June 18, 2004 - Voters beware! If you believe the polls in the media, then you must think Canada has a democracy based on proportional representation.
Take the Pollara poll on the National Post's front page yesterday. The poll is of 1,267 Canadian voters, 36% of whom said they would vote for the Conservatives, 31% for the Liberals, 16% for the NDP, and 12% for the Bloc Quebecois.
Contrary to popular delusion, receiving the endorsement of a sample group does not equal victory. In the 2000 election, the Progressive Conservative Party had 12% of the vote but won 4% or 12 seats in the House of Commons. Hardly a victory for The Right Honourable Joe Clark, but a much better showing than both the New Democratic Party (13 seats) and the Bloc Quebecois (38 seats). What matters in the elections (and not to the polls) is the concentration of votes in each riding, not the percentage of votes received overall.
Still, the impression given by the Conservative Party-leaked Pollara poll is that the Tories are kicking the Bloc Quebecois` butt. However, the Bloc is only running for Quebec's 75 seats and only has to worry about 5.5 million voters, a quarter of the Canadian voters. If you accept the premise of the poll, that 12 per cent Bloc vote has the party holding a comfortable 46% of the decided Quebec vote. Add the detail that Quebec voters elected only one Progressive Conservative to Parliament and the picture presented to Can West News readers contradicts the impression of a Tory victory. Instead, the Bloc looks set to kick the Tory and the Liberal butts out of Quebec.

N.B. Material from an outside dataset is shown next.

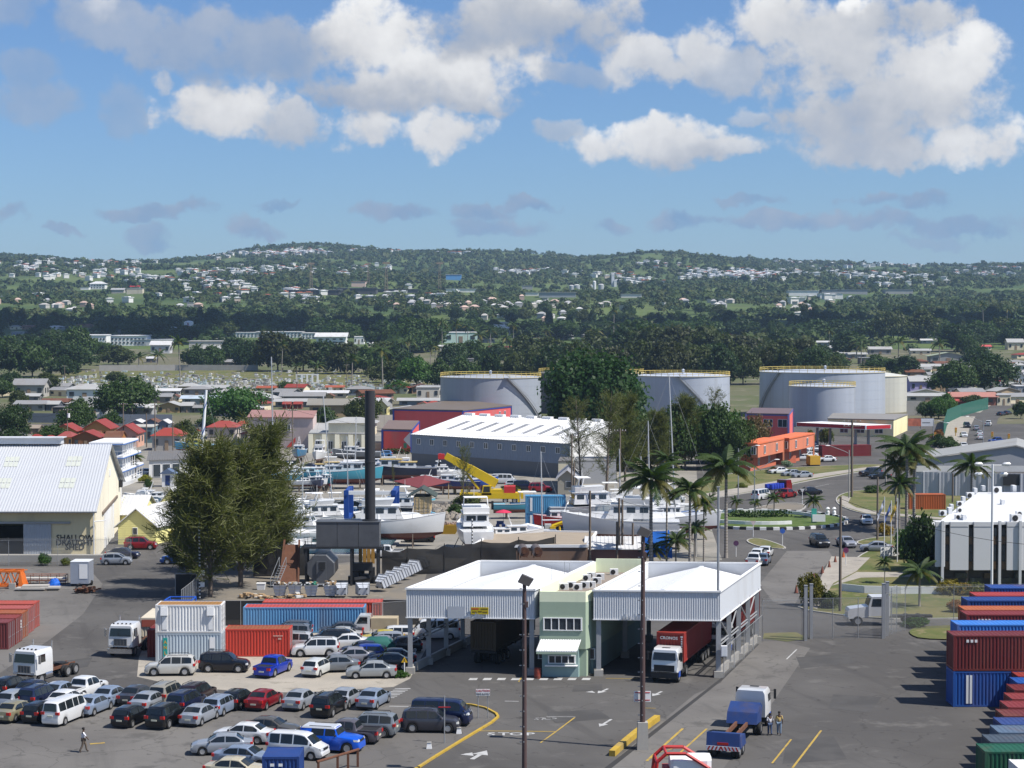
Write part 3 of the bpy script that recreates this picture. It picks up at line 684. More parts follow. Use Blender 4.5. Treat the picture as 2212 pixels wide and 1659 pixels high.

The poll`s margin of error, plus or minus two percentage points, also raises questions about the so-called Conservative lead. With such a margin of error, the results are too close to say with confidence that the Conservatives are ahead of the Liberals. The truth is that the Pollara poll only tells us that the Liberals and the Conservatives are on the same playing field. We don't know whether this sample of 1,267 people might change their minds tomorrow. Answering a telephone survey is much easier than making a final decision to vote. They might not even go vote.
Canada`s election participation rate has dropped significantly since the 1988 "free trade" election that gave Brian Mulroney a second term. The chattering classes have fingered Ontario as the key battleground. However, Ontario is where voter participation has dropped the most in Canada. Only 58% of eligible Ontario voters cast their ballot in the 2000 election. Will those 3.2 million Ontario voters participate in this election? These disillusioned people are the political wild card in Ontario.
But this question of participation, that strikes at the core of Canadian democracy`s legitimacy, is not what is on the front page of the July 17 National Post and Ottawa Citizen. Nope. It is the Pollara poll.
The front page exposure shows the ideological dedication of the editors to overcome the standards of good journalism such as fact-checking and independent sources. Buried at the back of the story, the Post not only admits "senior party insiders provided the poll to CanWest News Service" but that the pollster himself, Pollara chairman Michael Marzdini, could not be reached for comment. At one point in the story, the writer claims "Conservatives now expect to pick up 65 ridings or more" but does not even bother to attribute it to a source.
The release of the poll was clearly a successful bid by the Conservative Party to get the National Post to be its cheerleader and demonstrate momentum. Based on the polling numbers, there is no explanation for why the Conservatives would win 61% or more of Ontario`s ridings with just 36% of the sample`s votes.
Polls are commissioned for their extraordinary propaganda value and the value placed on them by gullible assignment editors. There is no real connection between the numbers given by the polls and what will happen on election day. Polls are theoretical, the statistical equivalent to a paint-by-numbers picture. The broad sweep of these polls make them nearly meaningless. Of course, meaning and elections rarely intersect, especially when there is a candidate to promote.